● **WRITTEN EXERCISE**
Starting at the top of the listing, extract every line up to and including the one with "COL = S.collection". Pictures stay out of the copy.

● **MATERIAL FOR THE TASK**

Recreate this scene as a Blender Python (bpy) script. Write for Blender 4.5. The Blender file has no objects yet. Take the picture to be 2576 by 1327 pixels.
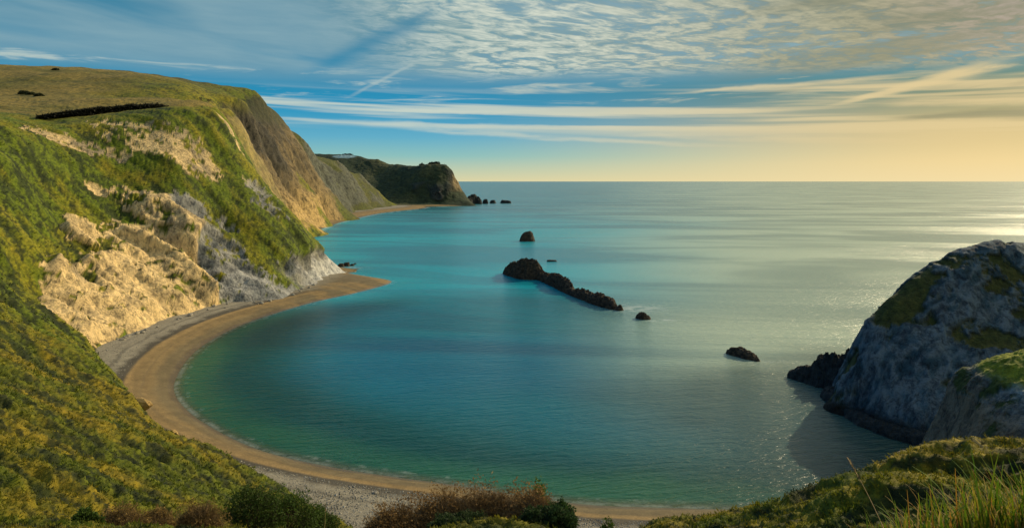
import bpy, math, random
import numpy as np
from math import radians as R, sin, cos, tan, pi, sqrt, atan2, exp
random.seed(7)
rng = np.random.default_rng(7)
S = bpy.context.scene
COL = S.collection

# ------------------------------------------------------------------ camera
CAMZ = 55.0
F = 1678.0; CX = 1288.0; CY = 456.0          # metres per metre of depth, in units of a 2576 wide picture
cam = bpy.data.cameras.new("camera"); co = bpy.data.objects.new("camera", cam); COL.objects.link(co)
co.location = (0, 0, CAMZ); co.rotation_euler = (R(90), 0, 0)
cam.sensor_width = 36; cam.lens = 18 / tan(math.atan(1288 / F)); cam.shift_y = -207.5 / 2576
cam.clip_start = 0.2; cam.clip_end = 400000
S.camera = co
S.render.resolution_x = 1024; S.render.resolution_y = 527

# ------------------------------------------------------------------ view / sun
S.view_settings.view_transform = 'Standard'; S.view_settings.look = 'None'
S.view_settings.exposure = 0.0; S.view_settings.gamma = 1.0; S.view_settings.use_curve_mapping = False
SUN_AZ = R(50); SUN_EL = R(28)
sl = bpy.data.lights.new("sun", 'SUN'); sl.energy = 4.8; sl.angle = R(0.6); sl.color = (1.0, 0.80, 0.50)
so = bpy.data.objects.new("sun", sl); COL.objects.link(so)
so.rotation_euler = (R(90) - SUN_EL, 0, -SUN_AZ + pi)   # lamp's -Z points away from the sun
so.location = (200, 100, 200)


# ------------------------------------------------------------------ node expressions
class E:
    nt = None
    def __init__(s, k): s.k = k
    def __add__(s, o): return M('ADD', s, o)
    def __radd__(s, o): return M('ADD', o, s)
    def __sub__(s, o): return M('SUBTRACT', s, o)
    def __rsub__(s, o): return M('SUBTRACT', o, s)
    def __mul__(s, o): return M('MULTIPLY', s, o)
    def __rmul__(s, o): return M('MULTIPLY', o, s)
    def __truediv__(s, o): return M('DIVIDE', s, o)
    def __rtruediv__(s, o): return M('DIVIDE', o, s)
def put(inp, v):
    if isinstance(v, E): E.nt.links.new(v.k, inp)
    elif isinstance(v, (tuple, list)) and len(v) == 3 and len(inp.default_value) == 4: inp.default_value = (*v, 1)
    else: inp.default_value = v
def M(op, a, b=None, c=None, clamp=False):
    n = E.nt.nodes.new('ShaderNodeMath'); n.operation = op; n.use_clamp = clamp
    for i, v in enumerate((a, b, c)):
        if v is not None: put(n.inputs[i], v)
    return E(n.outputs[0])
def clamp01(a): return M('ADD', a, 0.0, clamp=True)
def smooth(a, e0, e1, lo=0.0, hi=1.0):
    n = E.nt.nodes.new('ShaderNodeMapRange'); n.interpolation_type = 'SMOOTHSTEP'; n.clamp = True
    for i, v in enumerate((a, e0, e1, lo, hi)): put(n.inputs[i], v)
    return E(n.outputs[0])
def mixc(f, a, b, mode='MIX'):
    n = E.nt.nodes.new('ShaderNodeMix'); n.data_type = 'RGBA'; n.blend_type = mode; n.clamp_factor = True
    put(n.inputs[0], f); put(n.inputs[6], a); put(n.inputs[7], b)
    return E(n.outputs[2])
def vec(x, y, z=0.0):
    n = E.nt.nodes.new('ShaderNodeCombineXYZ')
    for i, v in enumerate((x, y, z)): put(n.inputs[i], v)
    return E(n.outputs[0])
def sep(v):
    n = E.nt.nodes.new('ShaderNodeSeparateXYZ'); put(n.inputs[0], v)
    return [E(o) for o in n.outputs]
def noise(v, scale=1.0, detail=4.0, rough=0.5, dist=0.0):
    n = E.nt.nodes.new('ShaderNodeTexNoise'); put(n.inputs['Vector'], v)
    n.inputs['Scale'].default_value = scale; n.inputs['Detail'].default_value = detail
    n.inputs['Roughness'].default_value = rough; n.inputs['Distortion'].default_value = dist
    return E(n.outputs[0])
def ramp(f, stops):
    n = E.nt.nodes.new('ShaderNodeValToRGB'); put(n.inputs[0], f); el = n.color_ramp.elements
    while len(el) < len(stops): el.new(0.5)
    for e, (p, c) in zip(el, stops): e.position = p; e.color = (*c, 1)
    return E(n.outputs[0])
def attr(name, out='Color'):
    n = E.nt.nodes.new('ShaderNodeAttribute'); n.attribute_name = name
    return E(n.outputs[out])
def texco(o='Object'): return E(E.nt.nodes.new('ShaderNodeTexCoord').outputs[o])
def lin(r, g, b):
    f = lambda c: (c / 255 / 12.92) if c <= 10 else ((c / 255 + .055) / 1.055) ** 2.4
    return (f(r), f(g), f(b))

# ------------------------------------------------------------------ sky (world)
W = bpy.data.worlds.new("World"); S.world = W; W.use_nodes = True
nt = W.node_tree; nt.nodes.clear(); E.nt = nt
d = texco('Generated'); x, y, z = sep(d)
hh = M('SQRT', x * x + y * y) + 1e-5
v = z / hh                                       # tangent of the elevation
az = M('ARCTAN2', x, y)                          # 0 ahead, positive to the right
vv = M('MAXIMUM', v, 0.0)
vr = M('MINIMUM', vv * 2.0, 1.0)
left = ramp(vr, [(0, lin(222, 214, 168)), (.028, lin(196, 207, 175)), (.075, lin(138, 192, 190)), (.13, lin(92, 172, 200)), (.20, lin(36, 150, 192)),
                 (.27, lin(4, 136, 178)), (.40, lin(40, 128, 162)), (.60, lin(62, 124, 150)), (1, lin(30, 95, 140))])
right = ramp(vr, [(0, lin(240, 218, 164)), (.05, lin(236, 210, 150)), (.12, lin(214, 190, 130)), (.17, lin(176, 164, 114)), (.22, lin(120, 135, 104)), (.29, lin(30, 118, 122)),
                  (.37, lin(100, 122, 100)), (.55, lin(122, 118, 92)), (1, lin(80, 105, 110))])
azf = smooth(az, -0.16, 0.66)
base = mixc(azf, left, right)
sky = nt.nodes.new('ShaderNodeTexSky'); sky.sky_type = 'NISHITA'; sky.sun_disc = False
sky.sun_elevation = SUN_EL; sky.sun_rotation = SUN_AZ; sky.altitude = 50; sky.dust_density = 1.4
# --- clouds, laid out on a flat high sheet (x/z, y/z), so they flatten towards the horizon
zz = M('MAXIMUM', z, 0.004) + 0.02
cx = x / zz; cy = y / zz
warp = noise(vec(cx * 0.5, cy * 0.5), 1.0, 2) - 0.5
ccx = cx + warp * 1.2; ccy = cy + warp * 0.8
rx = ccx * 0.86 + ccy * 0.5; ry = ccy * 0.86 - ccx * 0.5
mott = noise(vec(rx * 4.6, ry * 6.8), 1.0, 6, 0.60, 0.5)
mott2 = noise(vec(rx * 14.0, ry * 24.0), 1.0, 3, 0.6, 0.2)
big = noise(vec(ccx * 0.55, ccy * 0.75, 3.0), 1.0, 3)
cells = clamp01((mott * 1.05 + mott2 * 0.38 + big * 0.55 - 0.755) * 4.2)
acm = smooth(v + (noise(vec(az * 4.0, 2.0), 1.0, 2) - 0.5) * 0.03 + smooth(az, 0.25, 0.6) * 0.012, 0.148, 0.172) * smooth(az + v * 0.9, -0.16, 0.14)
# veil over the left half
veil = smooth(noise(vec(az * 2.2 + v * 4.0, v * 13.0 + az * 0.8, 5.0), 1.0, 4, 0.5, 0.6) + smooth(az, -0.75, -0.35) * 0.14, 0.36, 0.62) * smooth(v, 0.125, 0.175)
veil2 = noise(vec(az * 10.0 + v * 8.0, v * 70.0, 8.0), 1.0, 4, 0.55, 0.3)
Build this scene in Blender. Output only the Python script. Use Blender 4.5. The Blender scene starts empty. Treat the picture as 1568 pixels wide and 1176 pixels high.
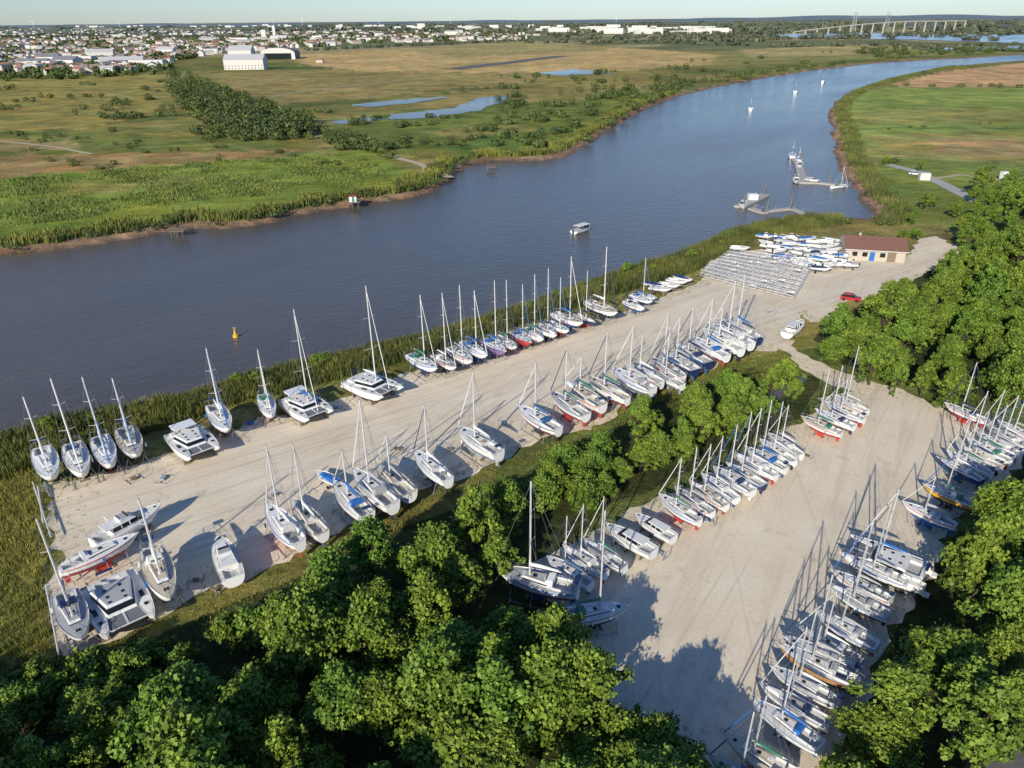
import bpy, math, random
import numpy as np
from mathutils import Vector, Matrix
from mathutils.geometry import tessellate_polygon
random.seed(7); np.random.seed(7)
R=random.uniform
sc=bpy.context.scene
# ------------------------------------------------------------------ camera
H=55.0; F=1107.0; CX,CY=784.0,588.0
p=math.atan((CY-29.5)/F); ro=math.radians(0.55)
fw=Vector((0,math.cos(p),-math.sin(p))); r0=Vector((1,0,0)); u0=Vector((0,math.sin(p),math.cos(p)))
rt=r0*math.cos(ro)-u0*math.sin(ro); up=u0*math.cos(ro)+r0*math.sin(ro)
cam=bpy.data.objects.new("camera",bpy.data.cameras.new("camera")); sc.collection.objects.link(cam)
M=Matrix.Identity(4)
for i in range(3):
    M[i][0]=rt[i]; M[i][1]=up[i]; M[i][2]=-fw[i]
M[2][3]=H
cam.matrix_world=M
cam.data.sensor_width=36; cam.data.lens=F/1568*36; cam.data.clip_end=90000; cam.data.clip_start=0.5
sc.camera=cam
# survey: aerial-photo coordinate -> metres on the level z
def P(u,v,z=0.0):
    d=fw*F+rt*(u-CX)-up*(v-CY)
    if d.z>-1.2: d.z=-1.2
    t=(z-H)/d.z
    return Vector((d.x*t,d.y*t,z))
def PR(q):
    d=q-Vector((0,0,H)); dep=d.dot(fw)
    return CX+F*d.dot(rt)/dep, CY-F*d.dot(up)/dep
def WP(l,z=0.0): return [P(a,b,z).xy for a,b in l]
# ------------------------------------------------------------------ light
wd=bpy.data.worlds.new("World"); sc.world=wd; wd.use_nodes=True
nt=wd.node_tree; bg=nt.nodes["Background"]; sk=nt.nodes.new("ShaderNodeTexSky"); sk.sky_type='NISHITA'
EL=math.radians(25); AZ=math.radians(24)
sk.sun_disc=False; sk.sun_elevation=EL; sk.sun_rotation=AZ+math.pi
sk.air_density=1.0; sk.dust_density=0.2; sk.ozone_density=4.0
hs=nt.nodes.new("ShaderNodeMix"); hs.data_type='RGBA'; hs.blend_type='MULTIPLY'; hs.inputs[0].default_value=1; hs.inputs[7].default_value=(.88,1.02,1.27,1)
nt.links.new(sk.outputs[0],hs.inputs[6]); nt.links.new(hs.outputs[2],bg.inputs[0]); bg.inputs[1].default_value=0.10
sun=bpy.data.objects.new("sun",bpy.data.lights.new("sun",'SUN')); sc.collection.objects.link(sun)
sun.data.energy=5.0; sun.data.angle=math.radians(0.5); sun.data.color=(1.0,0.92,0.77)
dv=Vector((math.sin(AZ)*math.cos(EL),math.cos(AZ)*math.cos(EL),-math.sin(EL)))
sun.rotation_euler=dv.to_track_quat('-Z','Y').to_euler()
sc.view_settings.view_transform='Standard'; sc.view_settings.look='None'; sc.view_settings.exposure=0
# ------------------------------------------------------------------ materials
def newmat(name):
    m=bpy.data.materials.new(name); m.use_nodes=True
    return m,m.node_tree.nodes,m.node_tree.links,m.node_tree.nodes["Principled BSDF"]
def mat(name,c,rough=0.5,metal=0,var=0.12,scale=1.5,spec=0.5):
    m,n,l,b=newmat(name)
    tc=n.new("ShaderNodeTexCoord"); no=n.new("ShaderNodeTexNoise"); no.inputs["Scale"].default_value=scale; no.inputs["Detail"].default_value=5
    l.new(tc.outputs["Object"],no.inputs["Vector"])
    mx=n.new("ShaderNodeMix"); mx.data_type='RGBA'
    mx.inputs[6].default_value=tuple(x*(1-var) for x in c)+(1,); mx.inputs[7].default_value=tuple(min(1,x*(1+var)) for x in c)+(1,)
    l.new(no.outputs[0],mx.inputs[0]); l.new(mx.outputs[2],b.inputs["Base Color"])
    b.inputs["Roughness"].default_value=rough; b.inputs["Metallic"].default_value=metal
    b.inputs["Specular IOR Level"].default_value=spec
    return m
def noise(n,l,vec,scale,detail=4,rough=0.55):
    a=n.new("ShaderNodeTexNoise"); a.inputs["Scale"].default_value=scale; a.inputs["Detail"].default_value=detail; a.inputs["Roughness"].default_value=rough
    l.new(vec,a.inputs["Vector"]); return a.outputs[0]
def rng(n,l,v,a,b,c,d):
    m=n.new("ShaderNodeMapRange"); m.inputs[1].default_value=a; m.inputs[2].default_value=b; m.inputs[3].default_value=c; m.inputs[4].default_value=d
    l.new(v,m.inputs[0]); return m.outputs[0]
def mixc(n,l,f,a,b,bt='MIX'):
    m=n.new("ShaderNodeMix"); m.data_type='RGBA'; m.blend_type=bt
    for s,x in ((0,f),(6,a),(7,b)):
        if isinstance(x,(int,float)): m.inputs[s].default_value=x
        elif isinstance(x,tuple): m.inputs[s].default_value=x+(1,) if len(x)==3 else x
        else: l.new(x,m.inputs[s])
    return m.outputs[2]
def mth(n,l,op,a,b):
    m=n.new("ShaderNodeMath"); m.operation=op
    for s,x in ((0,a),(1,b)):
        if isinstance(x,(int,float)): m.inputs[s].default_value=x
        else: l.new(x,m.inputs[s])
    return m.outputs[0]
def mapping(n,l,vec,rotz,scale):
    # rotate first, then scale
    r=n.new("ShaderNodeMapping"); r.inputs["Rotation"].default_value=(0,0,rotz); l.new(vec,r.inputs["Vector"])
    m=n.new("ShaderNodeMapping"); m.inputs["Scale"].default_value=scale
    l.new(r.outputs[0],m.inputs["Vector"]); return m.outputs[0]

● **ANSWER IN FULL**
Recreate this scene as a Blender Python (bpy) script. Write for Blender 4.5. The Blender file has no objects yet. Take the picture to be 2576 by 1327 pixels.
import bpy, math, random
import numpy as np
from math import radians as R, sin, cos, tan, pi, sqrt, atan2, exp
random.seed(7)
rng = np.random.default_rng(7)
S = bpy.context.scene
COL = S.collection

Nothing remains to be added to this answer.